━━━ LISTED ENTRIES

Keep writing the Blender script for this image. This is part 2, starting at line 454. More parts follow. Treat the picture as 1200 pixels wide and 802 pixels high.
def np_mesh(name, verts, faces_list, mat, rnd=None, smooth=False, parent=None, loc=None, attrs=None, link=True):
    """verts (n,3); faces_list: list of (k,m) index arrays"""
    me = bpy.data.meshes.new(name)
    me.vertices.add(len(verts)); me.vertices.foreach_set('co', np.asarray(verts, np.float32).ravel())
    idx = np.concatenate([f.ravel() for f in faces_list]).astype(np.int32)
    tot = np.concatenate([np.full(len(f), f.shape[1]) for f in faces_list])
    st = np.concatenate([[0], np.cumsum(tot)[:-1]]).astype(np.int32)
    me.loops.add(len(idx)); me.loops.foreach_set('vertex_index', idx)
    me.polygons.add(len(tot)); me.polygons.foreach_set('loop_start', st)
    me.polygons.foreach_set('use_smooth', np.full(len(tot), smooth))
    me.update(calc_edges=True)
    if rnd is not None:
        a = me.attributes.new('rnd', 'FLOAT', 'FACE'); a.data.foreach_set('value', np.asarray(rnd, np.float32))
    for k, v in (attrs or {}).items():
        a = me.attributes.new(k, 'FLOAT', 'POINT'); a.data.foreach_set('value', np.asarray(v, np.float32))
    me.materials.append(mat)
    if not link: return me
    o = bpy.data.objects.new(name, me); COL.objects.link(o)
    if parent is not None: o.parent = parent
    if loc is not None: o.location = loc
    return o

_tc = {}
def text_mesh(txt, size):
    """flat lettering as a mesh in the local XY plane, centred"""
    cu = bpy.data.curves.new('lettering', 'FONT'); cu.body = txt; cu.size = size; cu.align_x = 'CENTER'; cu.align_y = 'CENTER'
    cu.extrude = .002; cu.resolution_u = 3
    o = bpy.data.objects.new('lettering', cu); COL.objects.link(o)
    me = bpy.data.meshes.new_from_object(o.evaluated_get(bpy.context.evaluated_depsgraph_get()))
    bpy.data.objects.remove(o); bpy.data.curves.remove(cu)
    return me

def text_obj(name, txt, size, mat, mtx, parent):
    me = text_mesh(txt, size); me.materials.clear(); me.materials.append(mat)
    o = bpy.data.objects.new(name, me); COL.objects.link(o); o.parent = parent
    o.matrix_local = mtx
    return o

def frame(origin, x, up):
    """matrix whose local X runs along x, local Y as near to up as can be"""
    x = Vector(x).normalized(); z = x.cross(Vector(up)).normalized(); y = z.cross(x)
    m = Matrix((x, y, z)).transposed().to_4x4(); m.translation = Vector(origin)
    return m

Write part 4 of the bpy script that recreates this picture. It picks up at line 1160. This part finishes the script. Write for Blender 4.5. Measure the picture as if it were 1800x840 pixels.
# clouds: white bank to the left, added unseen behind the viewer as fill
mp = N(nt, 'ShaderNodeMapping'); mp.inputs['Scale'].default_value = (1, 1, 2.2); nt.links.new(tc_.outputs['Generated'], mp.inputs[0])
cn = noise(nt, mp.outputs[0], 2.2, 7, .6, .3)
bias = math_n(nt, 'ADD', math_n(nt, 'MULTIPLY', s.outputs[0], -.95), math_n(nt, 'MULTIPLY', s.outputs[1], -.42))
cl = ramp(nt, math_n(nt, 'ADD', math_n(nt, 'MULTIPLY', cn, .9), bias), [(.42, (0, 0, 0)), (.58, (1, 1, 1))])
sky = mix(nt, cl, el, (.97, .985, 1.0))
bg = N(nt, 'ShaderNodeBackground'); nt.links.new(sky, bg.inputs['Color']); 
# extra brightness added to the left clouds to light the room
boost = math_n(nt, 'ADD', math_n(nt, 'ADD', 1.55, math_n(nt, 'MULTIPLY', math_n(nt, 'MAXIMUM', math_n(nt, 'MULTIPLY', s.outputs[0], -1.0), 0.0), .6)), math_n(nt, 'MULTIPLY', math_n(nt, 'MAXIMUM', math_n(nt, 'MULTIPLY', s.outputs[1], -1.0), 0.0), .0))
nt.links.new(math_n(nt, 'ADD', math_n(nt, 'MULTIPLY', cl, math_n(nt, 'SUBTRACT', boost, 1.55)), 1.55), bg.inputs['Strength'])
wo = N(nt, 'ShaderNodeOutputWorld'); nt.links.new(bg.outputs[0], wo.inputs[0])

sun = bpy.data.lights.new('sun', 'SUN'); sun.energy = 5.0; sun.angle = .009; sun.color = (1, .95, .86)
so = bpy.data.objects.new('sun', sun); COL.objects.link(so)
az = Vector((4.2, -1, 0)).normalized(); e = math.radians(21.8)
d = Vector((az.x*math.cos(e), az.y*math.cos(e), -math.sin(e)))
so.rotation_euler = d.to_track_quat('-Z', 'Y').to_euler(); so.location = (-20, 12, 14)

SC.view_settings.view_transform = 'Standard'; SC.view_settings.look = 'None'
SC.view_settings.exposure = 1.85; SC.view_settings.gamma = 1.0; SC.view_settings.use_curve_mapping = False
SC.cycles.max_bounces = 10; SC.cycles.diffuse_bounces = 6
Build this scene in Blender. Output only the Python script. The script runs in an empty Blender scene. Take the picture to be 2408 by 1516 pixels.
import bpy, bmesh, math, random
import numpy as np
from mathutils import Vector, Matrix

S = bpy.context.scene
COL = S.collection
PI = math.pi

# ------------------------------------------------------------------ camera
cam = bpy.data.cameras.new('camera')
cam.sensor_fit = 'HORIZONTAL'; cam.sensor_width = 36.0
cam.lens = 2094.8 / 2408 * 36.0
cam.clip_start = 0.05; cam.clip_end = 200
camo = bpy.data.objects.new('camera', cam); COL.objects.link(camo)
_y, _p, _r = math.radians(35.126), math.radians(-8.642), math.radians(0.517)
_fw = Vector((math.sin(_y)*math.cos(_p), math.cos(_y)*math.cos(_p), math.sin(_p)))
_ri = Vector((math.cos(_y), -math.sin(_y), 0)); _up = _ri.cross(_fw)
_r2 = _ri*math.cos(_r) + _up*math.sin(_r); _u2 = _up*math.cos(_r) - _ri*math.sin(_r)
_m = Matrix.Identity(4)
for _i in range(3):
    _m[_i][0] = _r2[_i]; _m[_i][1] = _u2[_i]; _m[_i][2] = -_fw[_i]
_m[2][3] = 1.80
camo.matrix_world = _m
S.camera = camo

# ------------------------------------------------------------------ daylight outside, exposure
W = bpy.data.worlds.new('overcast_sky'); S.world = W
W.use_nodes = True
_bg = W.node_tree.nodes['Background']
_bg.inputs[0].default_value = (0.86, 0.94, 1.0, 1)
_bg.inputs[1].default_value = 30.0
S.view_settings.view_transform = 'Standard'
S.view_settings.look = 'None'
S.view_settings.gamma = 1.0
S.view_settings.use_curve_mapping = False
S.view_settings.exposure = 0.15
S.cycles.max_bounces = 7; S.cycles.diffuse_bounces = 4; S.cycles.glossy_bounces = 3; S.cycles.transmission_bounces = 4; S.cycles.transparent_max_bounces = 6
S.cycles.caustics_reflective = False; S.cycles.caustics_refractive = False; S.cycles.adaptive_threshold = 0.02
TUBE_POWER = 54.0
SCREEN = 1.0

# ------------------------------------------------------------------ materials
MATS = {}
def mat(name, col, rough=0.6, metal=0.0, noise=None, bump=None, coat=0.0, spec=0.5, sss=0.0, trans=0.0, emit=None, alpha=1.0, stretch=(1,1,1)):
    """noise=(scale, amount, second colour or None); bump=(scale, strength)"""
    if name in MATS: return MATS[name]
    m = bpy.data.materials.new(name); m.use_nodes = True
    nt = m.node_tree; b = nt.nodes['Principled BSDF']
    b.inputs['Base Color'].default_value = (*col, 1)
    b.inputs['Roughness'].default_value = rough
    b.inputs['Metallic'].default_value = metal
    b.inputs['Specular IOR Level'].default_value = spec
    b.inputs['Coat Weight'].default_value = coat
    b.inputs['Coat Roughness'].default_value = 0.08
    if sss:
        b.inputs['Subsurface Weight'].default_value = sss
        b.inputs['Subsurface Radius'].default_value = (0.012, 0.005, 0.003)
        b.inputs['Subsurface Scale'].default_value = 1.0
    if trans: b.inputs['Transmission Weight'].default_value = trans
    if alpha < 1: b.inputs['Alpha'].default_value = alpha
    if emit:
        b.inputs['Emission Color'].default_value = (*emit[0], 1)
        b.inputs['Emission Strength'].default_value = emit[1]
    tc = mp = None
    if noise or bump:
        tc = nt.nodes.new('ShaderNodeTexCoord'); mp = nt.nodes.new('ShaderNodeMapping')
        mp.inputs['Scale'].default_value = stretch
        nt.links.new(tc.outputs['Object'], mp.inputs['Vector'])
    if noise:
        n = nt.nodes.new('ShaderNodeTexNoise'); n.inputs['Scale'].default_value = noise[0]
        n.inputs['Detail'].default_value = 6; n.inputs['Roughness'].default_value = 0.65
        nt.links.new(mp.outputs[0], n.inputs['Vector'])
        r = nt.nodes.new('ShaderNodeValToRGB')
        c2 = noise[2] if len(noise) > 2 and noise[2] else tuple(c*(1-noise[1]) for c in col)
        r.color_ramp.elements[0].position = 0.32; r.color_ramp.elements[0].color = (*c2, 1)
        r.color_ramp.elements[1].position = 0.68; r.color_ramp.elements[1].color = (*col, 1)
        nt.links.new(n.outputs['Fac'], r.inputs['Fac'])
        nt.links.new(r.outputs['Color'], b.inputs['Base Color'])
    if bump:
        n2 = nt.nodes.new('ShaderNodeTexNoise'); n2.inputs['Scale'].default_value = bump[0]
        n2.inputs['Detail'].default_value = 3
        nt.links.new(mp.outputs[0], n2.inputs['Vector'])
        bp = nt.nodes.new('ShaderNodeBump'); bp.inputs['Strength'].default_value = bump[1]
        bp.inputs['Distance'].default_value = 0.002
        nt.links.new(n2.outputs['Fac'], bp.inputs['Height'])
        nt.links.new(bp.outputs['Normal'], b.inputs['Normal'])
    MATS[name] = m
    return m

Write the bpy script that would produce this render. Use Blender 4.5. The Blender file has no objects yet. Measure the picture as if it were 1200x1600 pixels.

━━━━━━

TASK STATEMENT:
From the data, list each line in which the string "Blender" appears.

SOLUTION:
Keep writing the Blender script for this image. This is part 2, starting at line 454. More parts follow. Treat the picture as 1200 pixels wide and 802 pixels high.
Write part 4 of the bpy script that recreates this picture. It picks up at line 1160. This part finishes the script. Write for Blender 4.5. Measure the picture as if it were 1800x840 pixels.
Build this scene in Blender. Output only the Python script. The script runs in an empty Blender scene. Take the picture to be 2408 by 1516 pixels.
Write the bpy script that would produce this render. Use Blender 4.5. The Blender file has no objects yet. Measure the picture as if it were 1200x1600 pixels.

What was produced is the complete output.